Both the 2008 and 2012 Republican National Conventions were hit by severe storms and had to adjust their schedules; there was beautiful weather for the RNC in Cleveland this summer. Go figure.

I just knew that’d be Nelson!

It all depends on where it hits and the severity, but just off the top of my head I’d say it probably hurts democrats more for two reasons:

  1. It shortens the deadline for voter registration (doubt that Florida’s mostly GOP-leaning government will extend those deadlines).

  2. Trump voters have more financial resources to deal with a hurricane. Poorer urban voters and millennial voters might make voting less of a priority if they’re displaced and struggling to find income.

How about NickNolte? He’s a big guy and has the ability to look orange.

I was born in Daytona and lived in Florida until just last year. Daytona is the eastern end of the conservative I-4 corridor that runs through Orlando and ends in Tampa. Jacksonville is a southern city. That entire area is Republican. The Democratic part of Florida is primarily found in the tri county area of Broward (Fort Lauderdale), Miami Dade, and Palm Beach counties.

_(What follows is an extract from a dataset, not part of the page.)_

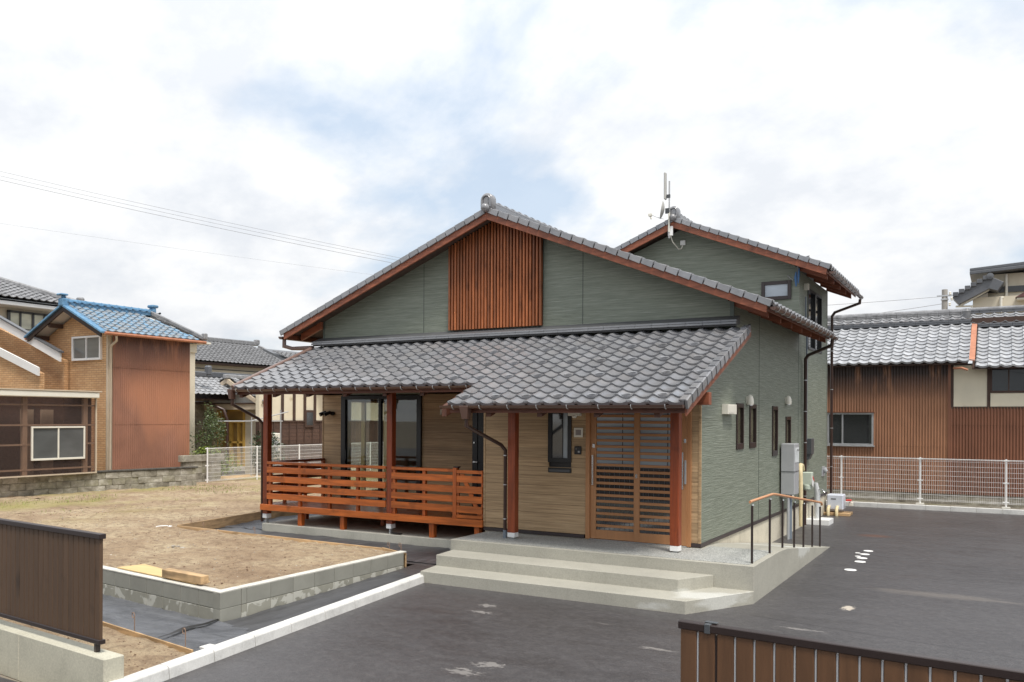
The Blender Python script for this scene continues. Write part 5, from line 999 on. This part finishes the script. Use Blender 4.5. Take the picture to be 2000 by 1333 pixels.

ETA: Having said all that, 6 weeks without power would be a ridiculously long time.

And crazy.

I agree. The area that is (supposedly) being most affected: northern vero beach, brevard county, Indian river county, daytona those are heavily white, very republican areas. The most blue parts of the state are Miami-dade-broward, most of orlando and Tampa.

Oh yeah, Jacksonville = southern Georgia, Deep South

So my best guess is this hurricane will not have a very significant effect >> BUT, the wild card is Florida’s awful awful (pro voter suppression) republican politics

Agree with the first paragraph. To the second I can only say – yes, six weeks was a ridiculous time that I was without power after Hurricane Andrew. Some of my friends were out more than three months. Right now I’m shuttered in and Matthew is due east of me. Luckily it won’t be an Andrew here. OK, sorry, end of hijack.